I think you misunderstand.
If the sun exploded you would still be happily sun bathing for eight minutes unaware the sun had gone.
For those eight minutes you would be seeing something that had ceased to exist in space.
Of course you would swear it's there because you are observing it,
My point being observing an object far away does not mean it exists,
only that it had once existed.
current locations of objects are not verifiable by observation.
Hence my point about a universe model sold as fact due to observation.
(all based on the most popular paradigm)
Thanks for your reply. I think I know where you want to go with your example, but you choose a situation that is a bit unusual, because we are dealing with the information already moving at the speed of light. I am not sure if the speed of light is also the maximum speed of information, because if that is the case, then you could reasonably say that if the "light-horizon" hasn't reached you yet, the event hasn't happened.
Now, I think you didn't actually want to go into the specifics of that scenario, so allow me to propose a different example: Instead of the sun, let's use a radio, or any other speaker, and let's say it is so far away that, when it explodes, you still hear it play for 30 seconds (the information could have traveled to you much faster, though).
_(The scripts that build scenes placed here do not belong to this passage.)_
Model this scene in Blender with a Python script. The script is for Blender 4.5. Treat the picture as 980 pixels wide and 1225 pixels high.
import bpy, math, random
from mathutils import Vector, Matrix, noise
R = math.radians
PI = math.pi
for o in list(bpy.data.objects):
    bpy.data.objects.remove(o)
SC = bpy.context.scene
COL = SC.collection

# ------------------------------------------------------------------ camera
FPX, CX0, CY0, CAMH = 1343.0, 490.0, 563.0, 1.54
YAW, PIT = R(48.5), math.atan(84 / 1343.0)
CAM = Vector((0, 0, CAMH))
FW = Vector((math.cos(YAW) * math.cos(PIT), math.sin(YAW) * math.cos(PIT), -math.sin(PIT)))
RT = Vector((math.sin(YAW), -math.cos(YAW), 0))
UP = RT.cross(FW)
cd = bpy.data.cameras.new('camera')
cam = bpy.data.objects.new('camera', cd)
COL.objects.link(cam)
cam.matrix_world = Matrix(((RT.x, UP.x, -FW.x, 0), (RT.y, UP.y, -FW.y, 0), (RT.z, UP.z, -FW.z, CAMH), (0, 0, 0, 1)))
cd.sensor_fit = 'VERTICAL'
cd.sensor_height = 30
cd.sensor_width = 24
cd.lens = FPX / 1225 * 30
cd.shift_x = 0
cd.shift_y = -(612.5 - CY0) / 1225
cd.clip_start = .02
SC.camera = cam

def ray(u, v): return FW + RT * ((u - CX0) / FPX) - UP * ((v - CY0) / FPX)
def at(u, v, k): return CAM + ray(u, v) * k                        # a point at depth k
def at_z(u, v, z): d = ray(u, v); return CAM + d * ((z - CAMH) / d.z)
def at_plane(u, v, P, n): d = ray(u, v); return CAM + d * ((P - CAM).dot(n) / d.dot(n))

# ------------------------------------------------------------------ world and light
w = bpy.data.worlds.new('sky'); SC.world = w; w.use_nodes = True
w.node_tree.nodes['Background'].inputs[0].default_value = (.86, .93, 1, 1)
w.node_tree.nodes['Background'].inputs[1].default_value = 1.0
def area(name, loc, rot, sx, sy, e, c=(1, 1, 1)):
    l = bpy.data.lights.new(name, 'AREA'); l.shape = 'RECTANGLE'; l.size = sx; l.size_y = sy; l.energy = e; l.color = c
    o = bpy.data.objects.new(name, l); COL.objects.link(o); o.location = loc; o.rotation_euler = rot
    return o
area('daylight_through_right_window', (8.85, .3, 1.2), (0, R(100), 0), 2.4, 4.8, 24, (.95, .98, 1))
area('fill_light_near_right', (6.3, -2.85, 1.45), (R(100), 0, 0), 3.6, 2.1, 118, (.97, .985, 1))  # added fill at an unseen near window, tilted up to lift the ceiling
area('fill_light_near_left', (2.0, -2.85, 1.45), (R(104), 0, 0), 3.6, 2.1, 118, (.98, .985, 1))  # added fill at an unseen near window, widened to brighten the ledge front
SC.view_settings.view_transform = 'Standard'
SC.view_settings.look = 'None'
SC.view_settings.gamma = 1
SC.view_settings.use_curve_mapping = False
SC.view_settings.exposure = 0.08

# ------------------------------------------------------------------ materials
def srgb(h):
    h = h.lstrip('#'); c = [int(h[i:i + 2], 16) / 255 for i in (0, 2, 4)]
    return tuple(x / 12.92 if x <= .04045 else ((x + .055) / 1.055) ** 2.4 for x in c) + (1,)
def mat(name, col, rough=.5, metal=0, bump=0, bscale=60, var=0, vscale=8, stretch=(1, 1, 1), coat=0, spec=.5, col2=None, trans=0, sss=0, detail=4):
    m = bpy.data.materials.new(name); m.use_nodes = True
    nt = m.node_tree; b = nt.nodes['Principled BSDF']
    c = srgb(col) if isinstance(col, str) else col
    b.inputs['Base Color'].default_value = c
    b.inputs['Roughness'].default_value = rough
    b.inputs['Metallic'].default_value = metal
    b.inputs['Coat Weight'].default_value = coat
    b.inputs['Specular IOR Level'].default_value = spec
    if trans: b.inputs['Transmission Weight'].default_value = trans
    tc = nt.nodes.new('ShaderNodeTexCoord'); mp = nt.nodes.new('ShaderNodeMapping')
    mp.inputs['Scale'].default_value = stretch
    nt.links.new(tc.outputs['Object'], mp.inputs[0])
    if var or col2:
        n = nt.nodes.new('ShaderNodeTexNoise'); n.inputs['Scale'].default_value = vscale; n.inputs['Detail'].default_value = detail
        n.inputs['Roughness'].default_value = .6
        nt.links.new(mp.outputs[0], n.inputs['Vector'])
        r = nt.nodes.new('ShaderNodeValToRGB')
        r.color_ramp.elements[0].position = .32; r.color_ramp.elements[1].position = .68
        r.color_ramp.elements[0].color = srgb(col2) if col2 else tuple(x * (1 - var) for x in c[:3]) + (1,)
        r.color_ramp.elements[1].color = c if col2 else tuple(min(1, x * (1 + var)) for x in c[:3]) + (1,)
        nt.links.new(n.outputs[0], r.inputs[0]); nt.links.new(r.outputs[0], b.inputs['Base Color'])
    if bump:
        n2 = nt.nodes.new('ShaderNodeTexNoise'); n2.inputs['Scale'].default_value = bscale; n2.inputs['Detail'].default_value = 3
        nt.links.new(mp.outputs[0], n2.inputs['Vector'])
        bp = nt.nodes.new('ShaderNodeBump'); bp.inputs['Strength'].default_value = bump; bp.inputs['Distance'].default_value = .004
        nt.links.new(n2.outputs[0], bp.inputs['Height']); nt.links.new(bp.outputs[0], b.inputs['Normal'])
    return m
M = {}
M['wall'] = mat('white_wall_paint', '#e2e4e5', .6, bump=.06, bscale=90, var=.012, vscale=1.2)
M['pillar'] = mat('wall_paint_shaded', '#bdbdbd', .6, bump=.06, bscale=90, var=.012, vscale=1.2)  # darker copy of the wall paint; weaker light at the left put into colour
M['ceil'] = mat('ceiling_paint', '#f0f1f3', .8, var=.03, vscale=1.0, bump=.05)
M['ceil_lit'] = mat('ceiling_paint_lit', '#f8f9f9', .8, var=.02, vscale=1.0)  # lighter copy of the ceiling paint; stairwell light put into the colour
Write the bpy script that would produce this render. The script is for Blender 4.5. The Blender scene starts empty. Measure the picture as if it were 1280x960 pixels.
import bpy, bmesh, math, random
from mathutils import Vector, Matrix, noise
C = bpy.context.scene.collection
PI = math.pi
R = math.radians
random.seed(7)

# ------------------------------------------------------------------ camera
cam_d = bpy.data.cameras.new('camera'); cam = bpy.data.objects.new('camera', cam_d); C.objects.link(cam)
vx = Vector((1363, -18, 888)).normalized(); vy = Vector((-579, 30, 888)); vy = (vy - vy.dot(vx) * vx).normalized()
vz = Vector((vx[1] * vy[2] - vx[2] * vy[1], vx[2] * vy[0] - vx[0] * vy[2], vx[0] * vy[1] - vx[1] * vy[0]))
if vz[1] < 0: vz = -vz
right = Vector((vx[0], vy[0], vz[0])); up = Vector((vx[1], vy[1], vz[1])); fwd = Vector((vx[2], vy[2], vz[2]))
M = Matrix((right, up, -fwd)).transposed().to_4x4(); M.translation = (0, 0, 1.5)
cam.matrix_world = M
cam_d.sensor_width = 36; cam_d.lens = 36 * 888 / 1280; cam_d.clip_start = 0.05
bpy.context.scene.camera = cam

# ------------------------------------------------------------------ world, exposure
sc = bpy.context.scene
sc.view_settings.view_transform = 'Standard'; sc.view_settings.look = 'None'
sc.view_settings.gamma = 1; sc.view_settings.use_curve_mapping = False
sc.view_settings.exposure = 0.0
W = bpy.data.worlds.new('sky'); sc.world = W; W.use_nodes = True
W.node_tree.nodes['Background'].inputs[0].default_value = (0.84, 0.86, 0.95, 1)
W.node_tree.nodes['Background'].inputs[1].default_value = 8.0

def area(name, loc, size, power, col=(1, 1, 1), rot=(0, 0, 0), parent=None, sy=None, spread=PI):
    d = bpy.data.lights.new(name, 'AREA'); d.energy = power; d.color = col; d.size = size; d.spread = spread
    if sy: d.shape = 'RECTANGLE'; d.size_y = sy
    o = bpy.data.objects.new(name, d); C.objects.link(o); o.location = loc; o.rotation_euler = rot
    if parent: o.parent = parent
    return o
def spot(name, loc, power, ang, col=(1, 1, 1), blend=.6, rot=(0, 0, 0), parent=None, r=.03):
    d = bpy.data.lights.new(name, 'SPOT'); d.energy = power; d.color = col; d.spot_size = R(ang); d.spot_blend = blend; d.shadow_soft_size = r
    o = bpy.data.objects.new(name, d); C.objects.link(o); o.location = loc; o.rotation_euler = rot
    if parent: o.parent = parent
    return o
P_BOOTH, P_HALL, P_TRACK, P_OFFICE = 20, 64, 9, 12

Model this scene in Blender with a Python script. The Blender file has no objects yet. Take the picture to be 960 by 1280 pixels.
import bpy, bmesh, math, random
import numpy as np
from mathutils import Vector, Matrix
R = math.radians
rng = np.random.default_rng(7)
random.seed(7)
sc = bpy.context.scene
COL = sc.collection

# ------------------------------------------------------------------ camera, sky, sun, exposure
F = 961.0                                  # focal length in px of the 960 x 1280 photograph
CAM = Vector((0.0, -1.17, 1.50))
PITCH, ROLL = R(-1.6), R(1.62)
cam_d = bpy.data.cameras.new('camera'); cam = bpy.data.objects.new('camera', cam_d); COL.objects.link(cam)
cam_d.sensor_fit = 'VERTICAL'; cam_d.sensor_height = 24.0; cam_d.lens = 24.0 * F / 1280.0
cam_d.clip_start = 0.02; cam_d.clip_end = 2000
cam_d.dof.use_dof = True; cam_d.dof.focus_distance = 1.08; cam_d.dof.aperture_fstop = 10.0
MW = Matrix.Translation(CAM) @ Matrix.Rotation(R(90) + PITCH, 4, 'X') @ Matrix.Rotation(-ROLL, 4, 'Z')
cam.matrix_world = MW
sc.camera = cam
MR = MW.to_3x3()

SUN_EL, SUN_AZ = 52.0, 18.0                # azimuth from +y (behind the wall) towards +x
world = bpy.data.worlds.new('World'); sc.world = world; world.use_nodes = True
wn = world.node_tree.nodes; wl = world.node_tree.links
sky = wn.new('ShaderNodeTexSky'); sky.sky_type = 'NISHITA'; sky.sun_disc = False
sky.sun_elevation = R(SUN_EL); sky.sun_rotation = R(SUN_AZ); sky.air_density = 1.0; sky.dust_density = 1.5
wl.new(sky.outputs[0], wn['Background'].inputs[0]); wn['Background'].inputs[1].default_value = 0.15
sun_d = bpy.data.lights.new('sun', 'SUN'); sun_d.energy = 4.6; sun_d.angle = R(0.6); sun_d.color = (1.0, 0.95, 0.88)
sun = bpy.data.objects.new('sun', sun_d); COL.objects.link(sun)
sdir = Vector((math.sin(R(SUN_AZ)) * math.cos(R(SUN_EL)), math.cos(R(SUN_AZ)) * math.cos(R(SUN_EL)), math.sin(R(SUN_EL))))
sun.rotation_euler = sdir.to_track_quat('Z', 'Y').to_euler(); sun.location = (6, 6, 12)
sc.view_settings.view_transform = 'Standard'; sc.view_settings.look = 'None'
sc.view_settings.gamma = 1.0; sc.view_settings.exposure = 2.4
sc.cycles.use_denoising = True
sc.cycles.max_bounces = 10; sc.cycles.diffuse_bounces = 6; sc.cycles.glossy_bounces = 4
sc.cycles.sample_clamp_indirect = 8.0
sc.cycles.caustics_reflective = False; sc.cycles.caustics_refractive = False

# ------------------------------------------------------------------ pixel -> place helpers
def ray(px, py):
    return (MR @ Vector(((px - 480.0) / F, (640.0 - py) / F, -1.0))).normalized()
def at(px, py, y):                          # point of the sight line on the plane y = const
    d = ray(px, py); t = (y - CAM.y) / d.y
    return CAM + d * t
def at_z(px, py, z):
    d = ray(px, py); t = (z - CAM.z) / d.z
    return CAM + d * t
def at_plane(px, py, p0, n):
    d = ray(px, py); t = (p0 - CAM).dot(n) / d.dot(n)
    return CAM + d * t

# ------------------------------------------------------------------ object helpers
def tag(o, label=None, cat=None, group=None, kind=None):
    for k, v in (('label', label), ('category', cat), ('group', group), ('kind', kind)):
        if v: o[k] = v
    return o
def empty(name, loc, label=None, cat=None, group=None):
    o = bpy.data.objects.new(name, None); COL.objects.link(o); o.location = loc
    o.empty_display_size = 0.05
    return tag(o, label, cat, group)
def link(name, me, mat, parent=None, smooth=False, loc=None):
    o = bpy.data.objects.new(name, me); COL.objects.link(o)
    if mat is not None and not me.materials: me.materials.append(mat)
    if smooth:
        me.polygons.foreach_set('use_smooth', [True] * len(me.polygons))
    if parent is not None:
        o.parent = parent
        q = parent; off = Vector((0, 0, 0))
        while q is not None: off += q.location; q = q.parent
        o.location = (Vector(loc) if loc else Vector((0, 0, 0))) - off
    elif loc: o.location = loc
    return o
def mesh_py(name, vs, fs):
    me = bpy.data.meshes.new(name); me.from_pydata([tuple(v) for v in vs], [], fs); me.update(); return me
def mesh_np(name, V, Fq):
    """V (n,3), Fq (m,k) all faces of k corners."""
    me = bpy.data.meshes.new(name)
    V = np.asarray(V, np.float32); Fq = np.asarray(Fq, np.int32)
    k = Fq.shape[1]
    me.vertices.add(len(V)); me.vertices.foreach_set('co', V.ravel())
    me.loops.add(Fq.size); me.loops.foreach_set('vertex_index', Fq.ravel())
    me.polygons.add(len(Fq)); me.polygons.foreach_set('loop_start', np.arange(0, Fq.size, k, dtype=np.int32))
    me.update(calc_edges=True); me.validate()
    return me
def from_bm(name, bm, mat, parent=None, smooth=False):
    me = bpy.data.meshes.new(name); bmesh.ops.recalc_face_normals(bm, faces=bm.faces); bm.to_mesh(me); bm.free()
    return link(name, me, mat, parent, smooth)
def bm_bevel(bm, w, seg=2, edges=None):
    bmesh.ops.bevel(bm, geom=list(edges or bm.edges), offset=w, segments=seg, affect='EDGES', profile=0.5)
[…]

I think the different example also makes the problem much clearer. It shows that there is a two step process: What you hear, and thereby observe, is the
sound, not the radio. In the sun example, you observe light, not the sun. There is at least one extra step before you can say that the radio/the sun exists.
So you are not really observing something that doesn't exist. You simply conclude that whatever emitted the thing you are actually observing still exists - which unfortunately is an unwarranted assumption.
Note that this doesn't mean we can know nothing. You still know that the sound/light was emitted before it reached you and determine the cause.